Janine – Pendant ce temps, les deux djihadistes continuaient à discuter. L’un des deux demande à Sœur Hélène : « Connaissez-vous le Coran ? – Oui j’ai lu le Coran, répond-elle. Ce qui me frappe, ce sont les sourates qui parlent de la paix. » Kermiche réagit : « La paix ? Quand vous serez à la télé, vous direz aux autorités : tant qu’il y aura des bombardements en Syrie, il y aura des attentats en France. Tous les jours. » Je pense surtout que c’était un prétexte… Ils n’avaient dans la tête que de la propagande reçue par Internet.

Sr Danielle – Ce sont des jeunes qui n’ont aucun bagage culturel ni religieux. Dans une tête vide, on peut faire rentrer n’importe quoi…(…)

Peut-on pardonner ?

Guy – Je ne pourrai le faire pleinement que face à Dieu, avec sa grâce.

Janine – Pour l’instant, on prie surtout pour leurs familles. J’ai une pensée spéciale pour leurs mamans qui doivent se lamenter : « Mon fils est devenu fou ! » Elles ne vont pas se relever de sitôt. On se dit, avec Guy, qu’on aimerait les rencontrer pour essayer de comprendre et les apaiser.

Janine, lorsqu’ils vous poussent hors de l’église, vous ne savez pas si votre mari est encore en vie ?

Janine – Non. Nous, les otages, on nous met à l’abri dans l’épicerie du coin, réquisitionnée comme centre de première aide. C’est là que j’apprends, une heure plus tard, que mon mari est vivant, bien soigné, et qu’il devrait s’en sortir grâce aux transfusions permises par des donneurs de sang. Je me dis : « Chic, on va quand même pouvoir fêter nos 65 ans de mariage. »

Vous êtes des « miraculés ». Mais pas le Père Jacques  : il y a laissé sa vie. Comment expliquez -vous cette « injustice » ?
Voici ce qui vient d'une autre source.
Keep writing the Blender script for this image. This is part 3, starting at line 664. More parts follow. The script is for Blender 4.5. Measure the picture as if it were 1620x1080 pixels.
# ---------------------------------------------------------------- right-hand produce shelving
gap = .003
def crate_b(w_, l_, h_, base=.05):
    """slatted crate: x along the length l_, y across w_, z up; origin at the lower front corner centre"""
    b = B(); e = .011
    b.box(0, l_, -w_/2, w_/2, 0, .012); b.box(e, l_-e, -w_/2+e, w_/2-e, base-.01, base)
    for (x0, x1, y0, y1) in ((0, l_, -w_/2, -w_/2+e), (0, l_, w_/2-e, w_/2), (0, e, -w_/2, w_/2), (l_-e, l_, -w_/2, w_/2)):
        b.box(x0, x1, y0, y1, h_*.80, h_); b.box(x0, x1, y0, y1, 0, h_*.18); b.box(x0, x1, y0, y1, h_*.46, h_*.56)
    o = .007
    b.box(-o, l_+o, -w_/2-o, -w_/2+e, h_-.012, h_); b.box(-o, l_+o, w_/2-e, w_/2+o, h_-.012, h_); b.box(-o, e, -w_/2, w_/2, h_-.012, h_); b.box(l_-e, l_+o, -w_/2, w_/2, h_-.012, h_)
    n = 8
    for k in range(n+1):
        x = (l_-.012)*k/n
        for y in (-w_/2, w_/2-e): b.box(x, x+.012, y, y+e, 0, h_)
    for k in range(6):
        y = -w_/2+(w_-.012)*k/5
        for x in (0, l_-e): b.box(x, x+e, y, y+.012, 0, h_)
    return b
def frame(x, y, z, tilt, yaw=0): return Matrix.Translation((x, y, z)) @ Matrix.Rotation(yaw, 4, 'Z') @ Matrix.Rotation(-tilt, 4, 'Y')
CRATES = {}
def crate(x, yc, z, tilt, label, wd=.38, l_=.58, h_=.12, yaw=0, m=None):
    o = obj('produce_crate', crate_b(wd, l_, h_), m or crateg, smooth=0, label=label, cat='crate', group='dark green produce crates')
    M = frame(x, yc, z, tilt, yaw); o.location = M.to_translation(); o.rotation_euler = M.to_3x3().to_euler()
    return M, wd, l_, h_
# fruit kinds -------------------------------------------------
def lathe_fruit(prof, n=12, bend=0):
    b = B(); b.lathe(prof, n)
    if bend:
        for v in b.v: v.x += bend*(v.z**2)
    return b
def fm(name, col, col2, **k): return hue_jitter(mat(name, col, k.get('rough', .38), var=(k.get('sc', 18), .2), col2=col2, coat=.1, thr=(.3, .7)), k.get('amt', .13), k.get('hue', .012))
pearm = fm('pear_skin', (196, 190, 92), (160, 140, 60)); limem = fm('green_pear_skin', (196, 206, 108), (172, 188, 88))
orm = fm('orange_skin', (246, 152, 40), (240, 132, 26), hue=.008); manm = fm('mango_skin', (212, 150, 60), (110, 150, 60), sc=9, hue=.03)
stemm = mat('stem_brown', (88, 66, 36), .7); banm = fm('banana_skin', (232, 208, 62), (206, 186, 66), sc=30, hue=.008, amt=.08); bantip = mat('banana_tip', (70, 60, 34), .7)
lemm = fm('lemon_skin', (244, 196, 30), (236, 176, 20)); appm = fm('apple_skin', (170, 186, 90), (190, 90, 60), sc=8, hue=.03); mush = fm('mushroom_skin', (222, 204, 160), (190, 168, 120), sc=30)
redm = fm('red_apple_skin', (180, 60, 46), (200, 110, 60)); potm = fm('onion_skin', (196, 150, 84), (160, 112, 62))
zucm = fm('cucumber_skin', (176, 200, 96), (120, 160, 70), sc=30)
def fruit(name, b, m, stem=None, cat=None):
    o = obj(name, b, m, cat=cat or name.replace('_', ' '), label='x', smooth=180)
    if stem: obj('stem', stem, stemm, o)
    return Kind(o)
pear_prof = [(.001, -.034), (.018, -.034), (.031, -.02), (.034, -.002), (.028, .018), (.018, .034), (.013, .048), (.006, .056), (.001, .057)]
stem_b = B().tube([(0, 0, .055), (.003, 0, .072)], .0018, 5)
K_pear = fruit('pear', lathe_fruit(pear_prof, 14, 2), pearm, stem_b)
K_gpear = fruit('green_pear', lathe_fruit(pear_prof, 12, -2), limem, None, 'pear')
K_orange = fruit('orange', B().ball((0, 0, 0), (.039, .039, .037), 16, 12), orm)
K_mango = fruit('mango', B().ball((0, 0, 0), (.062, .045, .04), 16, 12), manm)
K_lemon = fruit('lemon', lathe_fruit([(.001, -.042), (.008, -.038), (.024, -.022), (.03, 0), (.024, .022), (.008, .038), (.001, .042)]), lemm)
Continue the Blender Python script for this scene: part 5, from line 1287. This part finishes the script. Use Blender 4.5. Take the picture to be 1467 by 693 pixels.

Sr Danielle – Ce n’est pas une histoire de justice. Disons que ce n’est pas le même miracle. Jacques était prêtre depuis cinquante-huit ans. Il venait de célébrer le sacrifice du Christ quand il a été immolé comme l’Agneau qu’il avait servi et célébré toute sa vie. Il est mort sur le coup. C’est le premier prêtre tué de la main d’un djihadiste sur le sol européen, en ce XXIe siècle. C’est un nouveau martyr.